Siberian Exile Under the Tsars

by Daniel Beer

Pub Date: Jan. 3rd, 2017
ISBN: 978-0-307-95890-7
Publisher: Knopf

An elucidating study of how Russia’s east was won—by hard labor.

Since the 16th century, Siberia has served as Russia’s repository for undesirables, much as the New World and Australia served for Britain. In this engaging study of Russia’s far-flung penal system, British academic Beer (History/Royal Holloway, Univ. of London; Renovating Russia: The Human Sciences and the Fate of Liberal Modernity, 1880-1930, 2008) reveals how the vast area east of the Ural Mountains was gradually settled by fur trappers, soldiers, fugitive serfs, mercenaries, and exiles, pacifying nomadic tribes already sparsely inhabiting the taiga to the north and the steppe to the south.

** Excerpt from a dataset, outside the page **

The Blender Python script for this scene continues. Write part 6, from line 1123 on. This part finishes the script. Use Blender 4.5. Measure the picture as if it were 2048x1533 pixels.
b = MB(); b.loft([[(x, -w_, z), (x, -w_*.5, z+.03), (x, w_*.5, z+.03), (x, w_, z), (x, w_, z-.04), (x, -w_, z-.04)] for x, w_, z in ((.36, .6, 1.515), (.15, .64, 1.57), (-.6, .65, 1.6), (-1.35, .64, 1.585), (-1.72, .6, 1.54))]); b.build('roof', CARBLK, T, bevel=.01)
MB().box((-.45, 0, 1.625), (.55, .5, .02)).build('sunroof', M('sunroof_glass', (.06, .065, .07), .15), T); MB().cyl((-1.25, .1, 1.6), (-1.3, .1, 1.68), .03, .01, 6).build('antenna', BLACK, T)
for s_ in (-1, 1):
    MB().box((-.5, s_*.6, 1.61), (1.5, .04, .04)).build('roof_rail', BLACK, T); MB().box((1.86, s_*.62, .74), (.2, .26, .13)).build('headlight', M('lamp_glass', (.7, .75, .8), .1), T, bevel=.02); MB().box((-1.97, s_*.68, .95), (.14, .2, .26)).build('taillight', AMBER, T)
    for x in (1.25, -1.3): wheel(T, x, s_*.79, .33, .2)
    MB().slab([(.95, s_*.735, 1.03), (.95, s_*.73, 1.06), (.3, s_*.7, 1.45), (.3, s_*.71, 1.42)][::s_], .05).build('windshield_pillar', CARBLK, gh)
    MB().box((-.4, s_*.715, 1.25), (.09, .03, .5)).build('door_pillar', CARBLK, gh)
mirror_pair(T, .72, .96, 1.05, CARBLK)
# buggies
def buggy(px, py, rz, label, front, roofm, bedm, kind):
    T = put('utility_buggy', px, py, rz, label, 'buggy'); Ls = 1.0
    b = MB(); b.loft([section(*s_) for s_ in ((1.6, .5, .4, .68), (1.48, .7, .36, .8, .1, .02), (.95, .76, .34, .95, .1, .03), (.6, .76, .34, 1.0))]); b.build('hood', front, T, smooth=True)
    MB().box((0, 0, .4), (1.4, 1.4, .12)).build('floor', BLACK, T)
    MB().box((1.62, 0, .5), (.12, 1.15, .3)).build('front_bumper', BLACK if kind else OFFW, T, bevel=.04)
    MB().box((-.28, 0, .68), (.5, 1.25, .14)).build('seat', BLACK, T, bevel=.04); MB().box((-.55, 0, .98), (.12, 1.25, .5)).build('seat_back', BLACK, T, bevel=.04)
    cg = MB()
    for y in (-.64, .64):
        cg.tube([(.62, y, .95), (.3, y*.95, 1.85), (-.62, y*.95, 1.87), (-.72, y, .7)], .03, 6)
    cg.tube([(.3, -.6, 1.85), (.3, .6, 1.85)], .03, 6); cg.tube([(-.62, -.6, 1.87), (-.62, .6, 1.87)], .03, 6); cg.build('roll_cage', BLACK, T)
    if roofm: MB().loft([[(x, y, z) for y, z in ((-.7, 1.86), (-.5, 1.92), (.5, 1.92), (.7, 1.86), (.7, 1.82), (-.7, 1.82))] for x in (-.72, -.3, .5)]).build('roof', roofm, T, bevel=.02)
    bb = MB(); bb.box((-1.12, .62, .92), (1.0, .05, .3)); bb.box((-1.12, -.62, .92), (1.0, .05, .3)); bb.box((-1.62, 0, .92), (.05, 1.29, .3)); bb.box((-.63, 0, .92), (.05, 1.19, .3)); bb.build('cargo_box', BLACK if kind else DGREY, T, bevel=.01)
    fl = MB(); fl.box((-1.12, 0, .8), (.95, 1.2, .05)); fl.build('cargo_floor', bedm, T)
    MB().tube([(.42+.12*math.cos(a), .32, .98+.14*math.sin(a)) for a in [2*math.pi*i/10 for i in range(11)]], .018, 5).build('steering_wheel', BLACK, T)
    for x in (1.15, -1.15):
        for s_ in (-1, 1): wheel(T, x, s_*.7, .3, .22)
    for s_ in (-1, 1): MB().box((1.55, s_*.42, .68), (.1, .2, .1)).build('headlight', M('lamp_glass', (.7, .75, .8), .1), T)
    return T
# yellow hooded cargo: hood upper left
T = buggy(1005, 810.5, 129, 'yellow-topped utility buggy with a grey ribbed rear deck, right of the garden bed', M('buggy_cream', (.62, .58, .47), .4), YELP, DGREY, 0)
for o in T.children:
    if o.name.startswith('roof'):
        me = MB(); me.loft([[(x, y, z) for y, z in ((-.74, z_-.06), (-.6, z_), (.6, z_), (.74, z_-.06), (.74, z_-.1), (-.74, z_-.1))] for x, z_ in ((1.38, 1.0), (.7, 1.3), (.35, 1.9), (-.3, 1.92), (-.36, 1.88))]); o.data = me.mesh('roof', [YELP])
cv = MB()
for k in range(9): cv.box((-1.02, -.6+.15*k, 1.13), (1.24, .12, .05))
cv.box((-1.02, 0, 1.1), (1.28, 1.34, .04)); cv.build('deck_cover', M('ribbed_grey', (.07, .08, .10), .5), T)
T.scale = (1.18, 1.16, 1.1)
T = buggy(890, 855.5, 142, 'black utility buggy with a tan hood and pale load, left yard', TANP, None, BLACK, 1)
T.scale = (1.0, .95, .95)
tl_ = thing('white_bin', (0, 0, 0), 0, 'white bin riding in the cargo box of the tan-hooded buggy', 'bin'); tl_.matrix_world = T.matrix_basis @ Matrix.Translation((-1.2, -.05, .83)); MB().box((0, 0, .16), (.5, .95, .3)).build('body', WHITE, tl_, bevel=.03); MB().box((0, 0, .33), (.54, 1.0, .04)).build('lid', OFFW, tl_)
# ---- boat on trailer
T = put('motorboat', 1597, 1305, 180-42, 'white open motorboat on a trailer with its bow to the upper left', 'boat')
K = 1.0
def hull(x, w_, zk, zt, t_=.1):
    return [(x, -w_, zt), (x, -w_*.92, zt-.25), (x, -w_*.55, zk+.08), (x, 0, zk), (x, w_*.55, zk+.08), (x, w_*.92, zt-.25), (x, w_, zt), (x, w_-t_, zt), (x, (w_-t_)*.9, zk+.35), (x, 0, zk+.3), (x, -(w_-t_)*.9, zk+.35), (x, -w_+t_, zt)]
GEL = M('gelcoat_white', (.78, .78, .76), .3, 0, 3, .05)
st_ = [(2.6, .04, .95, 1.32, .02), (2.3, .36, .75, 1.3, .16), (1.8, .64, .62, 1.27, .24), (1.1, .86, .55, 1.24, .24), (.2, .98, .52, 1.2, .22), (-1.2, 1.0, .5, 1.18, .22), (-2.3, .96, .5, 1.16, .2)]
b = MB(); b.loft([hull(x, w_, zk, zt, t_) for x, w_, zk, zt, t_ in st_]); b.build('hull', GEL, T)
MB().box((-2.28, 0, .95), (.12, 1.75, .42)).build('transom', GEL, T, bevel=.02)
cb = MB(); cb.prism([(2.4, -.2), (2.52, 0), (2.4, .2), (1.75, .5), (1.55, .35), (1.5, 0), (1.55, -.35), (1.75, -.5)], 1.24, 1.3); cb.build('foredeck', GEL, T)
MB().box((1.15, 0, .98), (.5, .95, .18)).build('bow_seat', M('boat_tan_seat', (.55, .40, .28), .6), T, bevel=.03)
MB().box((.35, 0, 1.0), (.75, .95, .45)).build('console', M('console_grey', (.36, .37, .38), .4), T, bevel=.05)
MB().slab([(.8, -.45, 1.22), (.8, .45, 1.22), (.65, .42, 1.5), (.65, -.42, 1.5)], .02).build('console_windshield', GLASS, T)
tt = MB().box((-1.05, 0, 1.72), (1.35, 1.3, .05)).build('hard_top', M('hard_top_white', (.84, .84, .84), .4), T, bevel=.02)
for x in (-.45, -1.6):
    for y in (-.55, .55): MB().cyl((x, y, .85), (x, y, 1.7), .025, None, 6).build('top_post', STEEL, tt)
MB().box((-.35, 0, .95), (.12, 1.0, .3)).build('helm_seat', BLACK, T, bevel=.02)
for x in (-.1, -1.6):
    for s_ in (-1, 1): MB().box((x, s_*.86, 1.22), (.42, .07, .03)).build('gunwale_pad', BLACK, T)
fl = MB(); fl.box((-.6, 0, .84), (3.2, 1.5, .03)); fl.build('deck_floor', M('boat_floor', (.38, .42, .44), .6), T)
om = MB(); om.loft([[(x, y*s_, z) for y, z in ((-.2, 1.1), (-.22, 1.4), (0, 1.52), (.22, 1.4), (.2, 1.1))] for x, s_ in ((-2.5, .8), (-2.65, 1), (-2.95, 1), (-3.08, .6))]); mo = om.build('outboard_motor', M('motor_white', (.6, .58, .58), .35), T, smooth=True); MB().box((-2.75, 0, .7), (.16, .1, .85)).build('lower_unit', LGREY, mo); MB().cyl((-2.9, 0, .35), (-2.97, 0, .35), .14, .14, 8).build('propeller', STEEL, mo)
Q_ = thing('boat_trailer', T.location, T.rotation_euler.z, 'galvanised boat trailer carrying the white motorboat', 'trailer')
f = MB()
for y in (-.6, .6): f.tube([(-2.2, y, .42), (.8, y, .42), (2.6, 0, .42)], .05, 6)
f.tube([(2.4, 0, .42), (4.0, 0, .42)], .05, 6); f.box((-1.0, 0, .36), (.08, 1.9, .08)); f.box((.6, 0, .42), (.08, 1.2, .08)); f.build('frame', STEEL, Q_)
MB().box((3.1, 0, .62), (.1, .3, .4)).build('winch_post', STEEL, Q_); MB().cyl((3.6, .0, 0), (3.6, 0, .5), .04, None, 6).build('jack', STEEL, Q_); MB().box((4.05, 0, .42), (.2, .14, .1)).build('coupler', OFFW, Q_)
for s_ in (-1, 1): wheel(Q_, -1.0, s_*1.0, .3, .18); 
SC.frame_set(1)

Imperial banishment to Siberia for criminality served both to purge European Russia of “mutinous populations” and to populate the vast eastern expanse and harvest raw materials at key labor sites like the mines of Nerchinsk. Exile was severe and final, especially in the early centuries, with the victim given a “civil death” by a public ceremonial breaking of the sword over his head, flogging, facial scarring, and shaving of one side of the skull; malefactors were fettered together and marched over thousands of miles on primitive roads and many miserable months to reach labor camps. Wives and children were encouraged to accompany the men, although little did the women know of the harsh and dangerous conditions that awaited them (return was barred to them as well). Beer concentrates on political exiles, specifically the Decembrists, who, inspired by ideals of national liberalism, attempted to overthrow Czar Nicholas I in 1825. Many of them were educated aristocrats who used exile for fomenting republicanism, becoming martyrs to the causes of freedom and reform. Beer ably shows how these educated dissidents—including Fyodor Dostoevsky, whose House of the Dead lends its title to this work—transformed Siberia from a political wasteland into a crucible of the nascent Russian revolutionary movement.

An eye-opening, haunting work that delineates how a vast imperial penal system crumbled from its rotten core.